### INSTRUCTIONS FOR THE TASK
Your copy of the material below should match it exactly, except that it holds no pictures.

### DATA SHOWN
*****

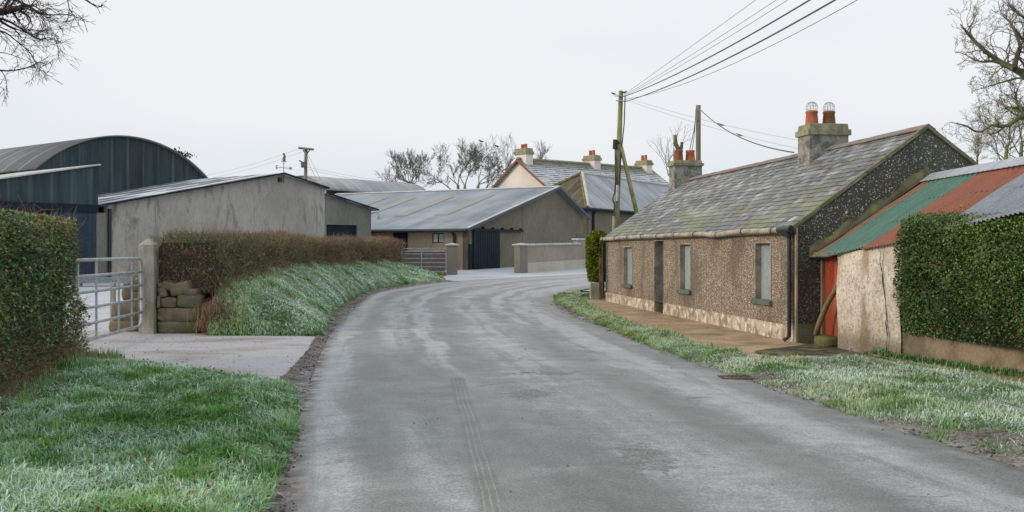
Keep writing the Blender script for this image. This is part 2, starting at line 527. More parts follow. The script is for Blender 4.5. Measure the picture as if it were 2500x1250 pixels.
def m_blades(name, stops, frost):
    """tint and frost come from each blade: frost lies on some blades and not on others"""
    m = Mt(name, 0.75, 0.2)
    t = m.attr("tint"); f = m.attr("frost")
    col = m.mix(f, m.ramp(t, stops), frost)
    m.col(col)
    m.b.inputs['Subsurface Weight'].default_value = 0.0
    return m.m

def m_leaf(name, stops, rough=0.45, spec=0.4):
    m = Mt(name, rough, spec)
    m.col(m.ramp(m.attr("tint"), stops))
    return m.m

def m_cladding(name, c, c2, pitch=0.3, rough=0.6, contrast=0.25, streak=None, axis_uv=True, moss=None, bumpd=0.03, sheets=1.0):
    """profiled metal sheet, ribs run up the surface"""
    m = Mt(name, rough, 0.3)
    uv = m.uv(); s = m.sep(uv)
    ph = m.ma('MULTIPLY', s[0], 2 * math.pi / pitch)
    wv = m.ma('MULTIPLY_ADD', m.ma('SINE', ph), 0.5, 0.5)
    n = m.noise(m.map(uv, (3.0, 0.22, 1)), 1.0, 5, 0.65)
    big = m.noise(m.pos(), 0.4, 4)
    col = m.mix(m.st(n, 0.3, 0.7), c, c2)
    col = m.mul(col, m.st(big, 0.3, 0.7, 0.82, 1.18))
    # one tone per sheet width
    sh = m.new("ShaderNodeTexWhiteNoise"); sh.noise_dimensions = '1D'
    m.lk(sh.inputs['W'], m.ma('FLOOR', m.ma('DIVIDE', s[0], sheets)))
    col = m.mul(col, m.st(sh.outputs[0], 0, 1, 0.88, 1.12))
    ed = m.ma('ABSOLUTE', m.ma('SUBTRACT', m.ma('FRACT', m.ma('DIVIDE', s[0], sheets)), 0.5))
    if streak:
        k = m.ma('MULTIPLY', m.st(ed, 0.38, 0.47), m.st(n, 0.3, 0.6))
        col = m.mix(m.ma('MULTIPLY', k, 0.7), col, streak)
    if moss: col = m.mix(m.st(m.noise(m.pos(), 0.8, 5), 0.5, 0.72, 0, 0.6), col, moss)
    m.col(col); m.bump(wv, contrast * 2, bumpd)
    return m.m

# base materials
MAT = {}
MAT['asphalt'] = m_asphalt()
MAT['soil'] = m_soil()
MAT['soil_r'] = m_soil(True)
MAT['ground'] = m_ground("grassy_ground", (0.06, 0.10, 0.04), (0.16, 0.24, 0.16), 0.6)
MAT['turf'] = m_ground("turf", (0.07, 0.14, 0.05), (0.17, 0.27, 0.15), 2.0)
MAT['yard'] = m_frosted("frosted_yard", (0.30, 0.31, 0.32), (0.52, 0.555, 0.61), (0.28, 0.5), 0.6, (0.5, 2.2, 1), 0.3, 1.0)
MAT['drive'] = m_frosted("frosted_concrete", (0.27, 0.25, 0.20), (0.45, 0.455, 0.48), (0.32, 0.52), 0.5, (1, 1.5, 1), 0.2, 1.0, 0.18)
MAT['concrete'] = m_render("concrete_render", (0.375, 0.362, 0.315), (0.13, 0.132, 0.125), 1.0, 0.8, (0.5, 0.70), 0.08)
MAT['concrete_dark'] = m_render("dark_render", (0.185, 0.19, 0.16), (0.10, 0.105, 0.095), 1.0, 0.5, (0.5, 0.75), 0.12)
MAT['render_brown'] = m_render("brown_render", (0.40, 0.315, 0.22), (0.23, 0.18, 0.135), 1.3, 0.6, (0.45, 0.7), 0.12)
MAT['render_olive'] = m_render("olive_render", (0.205, 0.19, 0.142), (0.135, 0.127, 0.10), 1.0, 0.5, (0.5, 0.75), 0.12)
MAT['wall_beige'] = m_render("beige_block", (0.32, 0.285, 0.23), (0.17, 0.155, 0.13), 1.3, 0.4, (0.5, 0.75), 0.1)
MAT['wall_plinth'] = m_render("pale_block", (0.47, 0.44, 0.36), (0.25, 0.235, 0.19), 1.3, 0.3, (0.5, 0.75), 0.1)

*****

### EXPECTED OUTPUT
Keep writing the Blender script for this image. This is part 2, starting at line 527. More parts follow. The script is for Blender 4.5. Measure the picture as if it were 2500x1250 pixels.
def m_blades(name, stops, frost):
    """tint and frost come from each blade: frost lies on some blades and not on others"""
    m = Mt(name, 0.75, 0.2)
    t = m.attr("tint"); f = m.attr("frost")
    col = m.mix(f, m.ramp(t, stops), frost)
    m.col(col)
    m.b.inputs['Subsurface Weight'].default_value = 0.0
    return m.m

def m_leaf(name, stops, rough=0.45, spec=0.4):
    m = Mt(name, rough, spec)
    m.col(m.ramp(m.attr("tint"), stops))
    return m.m

def m_cladding(name, c, c2, pitch=0.3, rough=0.6, contrast=0.25, streak=None, axis_uv=True, moss=None, bumpd=0.03, sheets=1.0):
    """profiled metal sheet, ribs run up the surface"""
    m = Mt(name, rough, 0.3)
    uv = m.uv(); s = m.sep(uv)
    ph = m.ma('MULTIPLY', s[0], 2 * math.pi / pitch)
    wv = m.ma('MULTIPLY_ADD', m.ma('SINE', ph), 0.5, 0.5)
    n = m.noise(m.map(uv, (3.0, 0.22, 1)), 1.0, 5, 0.65)
    big = m.noise(m.pos(), 0.4, 4)
    col = m.mix(m.st(n, 0.3, 0.7), c, c2)
    col = m.mul(col, m.st(big, 0.3, 0.7, 0.82, 1.18))
    # one tone per sheet width
    sh = m.new("ShaderNodeTexWhiteNoise"); sh.noise_dimensions = '1D'
    m.lk(sh.inputs['W'], m.ma('FLOOR', m.ma('DIVIDE', s[0], sheets)))
    col = m.mul(col, m.st(sh.outputs[0], 0, 1, 0.88, 1.12))
    ed = m.ma('ABSOLUTE', m.ma('SUBTRACT', m.ma('FRACT', m.ma('DIVIDE', s[0], sheets)), 0.5))
    if streak:
        k = m.ma('MULTIPLY', m.st(ed, 0.38, 0.47), m.st(n, 0.3, 0.6))
        col = m.mix(m.ma('MULTIPLY', k, 0.7), col, streak)
    if moss: col = m.mix(m.st(m.noise(m.pos(), 0.8, 5), 0.5, 0.72, 0, 0.6), col, moss)
    m.col(col); m.bump(wv, contrast * 2, bumpd)
    return m.m

# base materials
MAT = {}
MAT['asphalt'] = m_asphalt()
MAT['soil'] = m_soil()
MAT['soil_r'] = m_soil(True)
MAT['ground'] = m_ground("grassy_ground", (0.06, 0.10, 0.04), (0.16, 0.24, 0.16), 0.6)
MAT['turf'] = m_ground("turf", (0.07, 0.14, 0.05), (0.17, 0.27, 0.15), 2.0)
MAT['yard'] = m_frosted("frosted_yard", (0.30, 0.31, 0.32), (0.52, 0.555, 0.61), (0.28, 0.5), 0.6, (0.5, 2.2, 1), 0.3, 1.0)
MAT['drive'] = m_frosted("frosted_concrete", (0.27, 0.25, 0.20), (0.45, 0.455, 0.48), (0.32, 0.52), 0.5, (1, 1.5, 1), 0.2, 1.0, 0.18)
MAT['concrete'] = m_render("concrete_render", (0.375, 0.362, 0.315), (0.13, 0.132, 0.125), 1.0, 0.8, (0.5, 0.70), 0.08)
MAT['concrete_dark'] = m_render("dark_render", (0.185, 0.19, 0.16), (0.10, 0.105, 0.095), 1.0, 0.5, (0.5, 0.75), 0.12)
MAT['render_brown'] = m_render("brown_render", (0.40, 0.315, 0.22), (0.23, 0.18, 0.135), 1.3, 0.6, (0.45, 0.7), 0.12)
MAT['render_olive'] = m_render("olive_render", (0.205, 0.19, 0.142), (0.135, 0.127, 0.10), 1.0, 0.5, (0.5, 0.75), 0.12)
MAT['wall_beige'] = m_render("beige_block", (0.32, 0.285, 0.23), (0.17, 0.155, 0.13), 1.3, 0.4, (0.5, 0.75), 0.1)
MAT['wall_plinth'] = m_render("pale_block", (0.47, 0.44, 0.36), (0.25, 0.235, 0.19), 1.3, 0.3, (0.5, 0.75), 0.1)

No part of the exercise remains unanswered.